● What is being asked: Quote every line below exactly and skip any picture.

Collection entries:

────────────────

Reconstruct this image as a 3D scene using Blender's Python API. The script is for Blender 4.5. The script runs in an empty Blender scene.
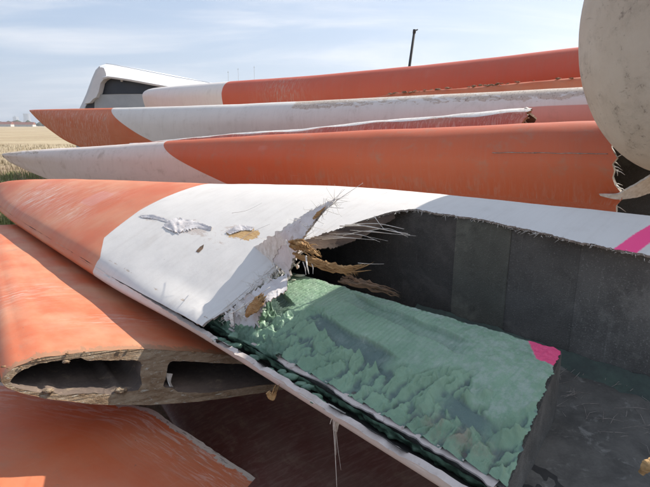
import bpy, bmesh, math, random
import numpy as np
from mathutils import Vector, noise, geometry
R = math.radians
random.seed(7)
rng = np.random.default_rng(7)
SC = bpy.context.scene
COL = SC.collection

# ------------------------------------------------------------------ camera, sky, sun, exposure
CAM_Z, PITCH, F = 1.7, R(13.5), 491.0
cam = bpy.data.cameras.new('camera')
cam.sensor_width = 36.0
cam.lens = F / 650 * 36
cam.clip_start, cam.clip_end = 0.05, 20000
co = bpy.data.objects.new('camera', cam)
COL.objects.link(co)
co.location = (0, 0, CAM_Z)
co.rotation_euler = (math.pi / 2 - PITCH, 0, 0)
SC.camera = co

SUN_AZ, SUN_EL = R(55.5), R(40)          # azimuth clockwise from the viewing direction (+Y)
sdir = Vector((math.sin(SUN_AZ) * math.cos(SUN_EL), math.cos(SUN_AZ) * math.cos(SUN_EL), math.sin(SUN_EL)))
sun = bpy.data.lights.new('sun', 'SUN')
sun.energy = 4.5
sun.angle = R(0.53)
sun.color = (1.0, 0.95, 0.87)
so = bpy.data.objects.new('sun', sun)
COL.objects.link(so)
so.rotation_euler = (-sdir).to_track_quat('-Z', 'Y').to_euler()
so.location = (10, -3, 20)

world = bpy.data.worlds.new('World')
SC.world = world
world.use_nodes = True
wt = world.node_tree
wt.nodes.clear()
SC.view_settings.view_transform = 'Standard'
SC.view_settings.look = 'None'
SC.view_settings.exposure = 0.88
SC.view_settings.gamma = 1.0
SC.view_settings.use_curve_mapping = False


class NT:
    """tiny node helper"""
    def __init__(s, tree):
        s.t = tree
    def n(s, typ, **kw):
        nd = s.t.nodes.new(typ)
        for k, v in kw.items():
            if k.startswith('i_'):
                key = k[2:]
                nd.inputs[int(key) if key.isdigit() else key.replace('_', ' ')].default_value = v
            else:
                setattr(nd, k, v)
        return nd
    def l(s, a, b):
        s.t.links.new(a, b)
    def put(s, x, sock):
        if isinstance(x, bpy.types.NodeSocket):
            s.l(x, sock)
        else:
            sock.default_value = x
    def math(s, op, a, b=0.0, c=0.0, clamp=False):
        nd = s.t.nodes.new('ShaderNodeMath')
        nd.operation = op
        nd.use_clamp = clamp
        s.put(a, nd.inputs[0]); s.put(b, nd.inputs[1]); s.put(c, nd.inputs[2])
        return nd.outputs[0]
    def step(s, x, a, b):
        nd = s.t.nodes.new('ShaderNodeMapRange')
        nd.interpolation_type = 'SMOOTHSTEP'
        s.put(x, nd.inputs['Value'])
        nd.inputs['From Min'].default_value = a
        nd.inputs['From Max'].default_value = b
        return nd.outputs[0]
    def mix(s, f, a, b, blend='MIX'):
        nd = s.t.nodes.new('ShaderNodeMix')
        nd.data_type = 'RGBA'
        nd.blend_type = blend
        nd.clamp_factor = True
        s.put(f, nd.inputs[0])
        for v, k in ((a, 6), (b, 7)):
            if isinstance(v, (tuple, list)):
                v = (*v[:3], 1)
            s.put(v, nd.inputs[k])
        return nd.outputs[2]
    def attr(s, name):
        nd = s.t.nodes.new('ShaderNodeAttribute')
        nd.attribute_name = name
        return nd.outputs['Fac']
    def noise(s, vec, scale, detail=4, rough=0.55, dist=0.0, stretch=None):
        if stretch is not None:
            m = s.t.nodes.new('ShaderNodeMapping')
            m.inputs['Scale'].default_value = stretch
            s.l(vec, m.inputs['Vector'])
            vec = m.outputs[0]
        nd = s.n('ShaderNodeTexNoise')
        nd.inputs['Scale'].default_value = scale
        nd.inputs['Detail'].default_value = detail
        nd.inputs['Roughness'].default_value = rough
        nd.inputs['Distortion'].default_value = dist
        s.l(vec, nd.inputs['Vector'])
        return nd.outputs['Fac']


# sky: Nishita with thin streaky cloud
w = NT(wt)
sky = w.n('ShaderNodeTexSky', sky_type='NISHITA', sun_disc=False, sun_elevation=SUN_EL, sun_rotation=SUN_AZ,
          altitude=200, air_density=1.0, dust_density=2.2, ozone_density=1.4)
geo = w.n('ShaderNodeTexCoord')
sep = w.n('ShaderNodeSeparateXYZ')
w.l(geo.outputs['Generated'], sep.inputs[0])
zz = w.math('ADD', w.math('MAXIMUM', sep.outputs[2], 0.0), 0.16)
cx = w.math('DIVIDE', sep.outputs[0], zz)
cy = w.math('DIVIDE', sep.outputs[1], zz)
cmb = w.n('ShaderNodeCombineXYZ')
w.l(cx, cmb.inputs[0]); w.l(cy, cmb.inputs[1])
c1 = w.noise(cmb.outputs[0], 0.9, 7, 0.6, 0.5, (0.6, 1.5, 1))
c2 = w.noise(cmb.outputs[0], 0.35, 3, 0.5, 0.0, (1, 1, 1))
cf = w.math('MULTIPLY', w.step(w.math('ADD', c1, w.math('MULTIPLY', c2, 0.5)), 0.66, 1.0), 0.85)
pale = w.mix(0.50, sky.outputs[0], (4.6, 6.2, 8.9))       # summer haze veil over the blue
skyc = w.mix(cf, pale, (8.9, 9.0, 9.4))
bg = w.n('ShaderNodeBackground')
bg.inputs['Strength'].default_value = 0.062
w.l(skyc, bg.inputs['Color'])
wo = w.n('ShaderNodeOutputWorld')
w.l(bg.outputs[0], wo.inputs['Surface'])

# ------------------------------------------------------------------ photograph geometry -> metres
cp, sp_ = math.cos(PITCH), math.sin(PITCH)


def ray(px, py):
    a, b = (px - 325) / F, (243.5 - py) / F
    return np.array([a, cp + b * sp_, -sp_ + b * cp])


def atz(px, py, z):
    d = ray(px, py)
    return np.array([0, 0, CAM_Z]) + d * ((z - CAM_Z) / d[2])


def aty(px, py, Y):
    d = ray(px, py)
    return np.array([0, 0, CAM_Z]) + d * (Y / d[1])


def pchip(x, y):
    x, y = np.asarray(x, float), np.asarray(y, float)
    h, dl = np.diff(x), np.diff(y) / np.diff(x)
    d = np.zeros_like(x)
    for i in range(1, len(x) - 1):
        if dl[i - 1] * dl[i] > 0:
            w1, w2 = 2 * h[i] + h[i - 1], h[i] + 2 * h[i - 1]
            d[i] = (w1 + w2) / (w1 / dl[i - 1] + w2 / dl[i])
    d[0], d[-1] = dl[0], dl[-1]
    def f(q):
        q = np.asarray(q, float)
        i = np.clip(np.searchsorted(x, q) - 1, 0, len(x) - 2)
        t = (q - x[i]) / h[i]
        r = ((1 + 2 * t) * (1 - t) ** 2 * y[i] + t * (1 - t) ** 2 * h[i] * d[i] + t * t * (3 - 2 * t) * y[i + 1]
             + t * t * (t - 1) * h[i] * d[i + 1])
        r = np.where(q < x[0], y[0] + d[0] * (q - x[0]), r)
        return np.where(q > x[-1], y[-1] + d[-1] * (q - x[-1]), r)
    return f


def nz(x, y, z=0.0):
    return noise.noise(Vector((float(x), float(y), float(z))))


def fbm(x, y, z=0.0, o=4):
    return noise.fractal(Vector((float(x), float(y), float(z))), 0.9, 2.0, o)


# ------------------------------------------------------------------ object helpers
def tag(o, label=None, cat=None, group=None, kind=None):
    if label: o['label'] = label
    if cat: o['category'] = cat
    if group: o['group'] = group
    if kind: o['kind'] = kind
    return o


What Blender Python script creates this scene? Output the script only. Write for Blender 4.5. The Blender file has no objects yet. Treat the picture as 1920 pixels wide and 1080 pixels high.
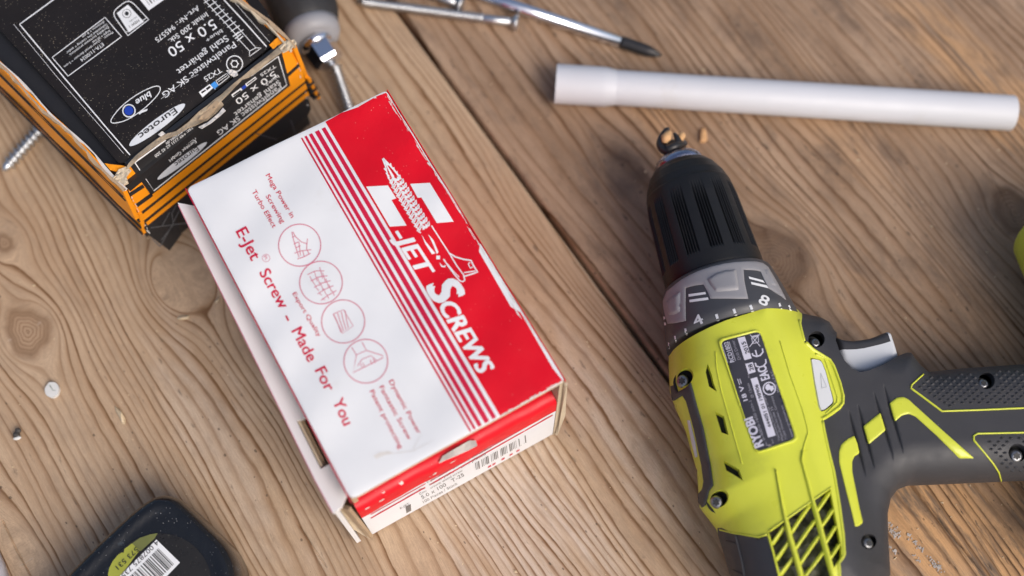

────────────────

● Answer to this task:
Reconstruct this image as a 3D scene using Blender's Python API. The script is for Blender 4.5. The script runs in an empty Blender scene.
import bpy, bmesh, math, random
import numpy as np
from mathutils import Vector, noise, geometry
R = math.radians
random.seed(7)
rng = np.random.default_rng(7)
SC = bpy.context.scene
COL = SC.collection

# ------------------------------------------------------------------ camera, sky, sun, exposure
CAM_Z, PITCH, F = 1.7, R(13.5), 491.0
cam = bpy.data.cameras.new('camera')
cam.sensor_width = 36.0
cam.lens = F / 650 * 36
cam.clip_start, cam.clip_end = 0.05, 20000
co = bpy.data.objects.new('camera', cam)
COL.objects.link(co)
co.location = (0, 0, CAM_Z)
co.rotation_euler = (math.pi / 2 - PITCH, 0, 0)
SC.camera = co

SUN_AZ, SUN_EL = R(55.5), R(40)          # azimuth clockwise from the viewing direction (+Y)
sdir = Vector((math.sin(SUN_AZ) * math.cos(SUN_EL), math.cos(SUN_AZ) * math.cos(SUN_EL), math.sin(SUN_EL)))
sun = bpy.data.lights.new('sun', 'SUN')
sun.energy = 4.5
sun.angle = R(0.53)
sun.color = (1.0, 0.95, 0.87)
so = bpy.data.objects.new('sun', sun)
COL.objects.link(so)
so.rotation_euler = (-sdir).to_track_quat('-Z', 'Y').to_euler()
so.location = (10, -3, 20)

world = bpy.data.worlds.new('World')
SC.world = world
world.use_nodes = True
wt = world.node_tree
wt.nodes.clear()
SC.view_settings.view_transform = 'Standard'
SC.view_settings.look = 'None'
SC.view_settings.exposure = 0.88
SC.view_settings.gamma = 1.0
SC.view_settings.use_curve_mapping = False


class NT:
    """tiny node helper"""
    def __init__(s, tree):
        s.t = tree
    def n(s, typ, **kw):
        nd = s.t.nodes.new(typ)
        for k, v in kw.items():
            if k.startswith('i_'):
                key = k[2:]
                nd.inputs[int(key) if key.isdigit() else key.replace('_', ' ')].default_value = v
            else:
                setattr(nd, k, v)
        return nd
    def l(s, a, b):
        s.t.links.new(a, b)
    def put(s, x, sock):
        if isinstance(x, bpy.types.NodeSocket):
            s.l(x, sock)
        else:
            sock.default_value = x
    def math(s, op, a, b=0.0, c=0.0, clamp=False):
        nd = s.t.nodes.new('ShaderNodeMath')
        nd.operation = op
        nd.use_clamp = clamp
        s.put(a, nd.inputs[0]); s.put(b, nd.inputs[1]); s.put(c, nd.inputs[2])
        return nd.outputs[0]
    def step(s, x, a, b):
        nd = s.t.nodes.new('ShaderNodeMapRange')
        nd.interpolation_type = 'SMOOTHSTEP'
        s.put(x, nd.inputs['Value'])
        nd.inputs['From Min'].default_value = a
        nd.inputs['From Max'].default_value = b
        return nd.outputs[0]
    def mix(s, f, a, b, blend='MIX'):
        nd = s.t.nodes.new('ShaderNodeMix')
        nd.data_type = 'RGBA'
        nd.blend_type = blend
        nd.clamp_factor = True
        s.put(f, nd.inputs[0])
        for v, k in ((a, 6), (b, 7)):
            if isinstance(v, (tuple, list)):
                v = (*v[:3], 1)
            s.put(v, nd.inputs[k])
        return nd.outputs[2]
    def attr(s, name):
        nd = s.t.nodes.new('ShaderNodeAttribute')
        nd.attribute_name = name
        return nd.outputs['Fac']
    def noise(s, vec, scale, detail=4, rough=0.55, dist=0.0, stretch=None):
        if stretch is not None:
            m = s.t.nodes.new('ShaderNodeMapping')
            m.inputs['Scale'].default_value = stretch
            s.l(vec, m.inputs['Vector'])
            vec = m.outputs[0]
        nd = s.n('ShaderNodeTexNoise')
        nd.inputs['Scale'].default_value = scale
        nd.inputs['Detail'].default_value = detail
        nd.inputs['Roughness'].default_value = rough
        nd.inputs['Distortion'].default_value = dist
        s.l(vec, nd.inputs['Vector'])
        return nd.outputs['Fac']


# sky: Nishita with thin streaky cloud
w = NT(wt)
sky = w.n('ShaderNodeTexSky', sky_type='NISHITA', sun_disc=False, sun_elevation=SUN_EL, sun_rotation=SUN_AZ,
          altitude=200, air_density=1.0, dust_density=2.2, ozone_density=1.4)
geo = w.n('ShaderNodeTexCoord')
sep = w.n('ShaderNodeSeparateXYZ')
w.l(geo.outputs['Generated'], sep.inputs[0])
zz = w.math('ADD', w.math('MAXIMUM', sep.outputs[2], 0.0), 0.16)
cx = w.math('DIVIDE', sep.outputs[0], zz)
cy = w.math('DIVIDE', sep.outputs[1], zz)
cmb = w.n('ShaderNodeCombineXYZ')
w.l(cx, cmb.inputs[0]); w.l(cy, cmb.inputs[1])
c1 = w.noise(cmb.outputs[0], 0.9, 7, 0.6, 0.5, (0.6, 1.5, 1))
c2 = w.noise(cmb.outputs[0], 0.35, 3, 0.5, 0.0, (1, 1, 1))
cf = w.math('MULTIPLY', w.step(w.math('ADD', c1, w.math('MULTIPLY', c2, 0.5)), 0.66, 1.0), 0.85)
pale = w.mix(0.50, sky.outputs[0], (4.6, 6.2, 8.9))       # summer haze veil over the blue
skyc = w.mix(cf, pale, (8.9, 9.0, 9.4))
bg = w.n('ShaderNodeBackground')
bg.inputs['Strength'].default_value = 0.062
w.l(skyc, bg.inputs['Color'])
wo = w.n('ShaderNodeOutputWorld')
w.l(bg.outputs[0], wo.inputs['Surface'])

# ------------------------------------------------------------------ photograph geometry -> metres
cp, sp_ = math.cos(PITCH), math.sin(PITCH)


def ray(px, py):
    a, b = (px - 325) / F, (243.5 - py) / F
    return np.array([a, cp + b * sp_, -sp_ + b * cp])


def atz(px, py, z):
    d = ray(px, py)
    return np.array([0, 0, CAM_Z]) + d * ((z - CAM_Z) / d[2])


def aty(px, py, Y):
    d = ray(px, py)
    return np.array([0, 0, CAM_Z]) + d * (Y / d[1])


def pchip(x, y):
    x, y = np.asarray(x, float), np.asarray(y, float)
    h, dl = np.diff(x), np.diff(y) / np.diff(x)
    d = np.zeros_like(x)
    for i in range(1, len(x) - 1):
        if dl[i - 1] * dl[i] > 0:
            w1, w2 = 2 * h[i] + h[i - 1], h[i] + 2 * h[i - 1]
            d[i] = (w1 + w2) / (w1 / dl[i - 1] + w2 / dl[i])
    d[0], d[-1] = dl[0], dl[-1]
    def f(q):
        q = np.asarray(q, float)
        i = np.clip(np.searchsorted(x, q) - 1, 0, len(x) - 2)
        t = (q - x[i]) / h[i]
        r = ((1 + 2 * t) * (1 - t) ** 2 * y[i] + t * (1 - t) ** 2 * h[i] * d[i] + t * t * (3 - 2 * t) * y[i + 1]
             + t * t * (t - 1) * h[i] * d[i + 1])
        r = np.where(q < x[0], y[0] + d[0] * (q - x[0]), r)
        return np.where(q > x[-1], y[-1] + d[-1] * (q - x[-1]), r)
    return f


def nz(x, y, z=0.0):
    return noise.noise(Vector((float(x), float(y), float(z))))


def fbm(x, y, z=0.0, o=4):
    return noise.fractal(Vector((float(x), float(y), float(z))), 0.9, 2.0, o)


# ------------------------------------------------------------------ object helpers
def tag(o, label=None, cat=None, group=None, kind=None):
    if label: o['label'] = label
    if cat: o['category'] = cat
    if group: o['group'] = group
    if kind: o['kind'] = kind
    return o


What Blender Python script creates this scene? Output the script only. Write for Blender 4.5. The Blender file has no objects yet. Treat the picture as 1920 pixels wide and 1080 pixels high.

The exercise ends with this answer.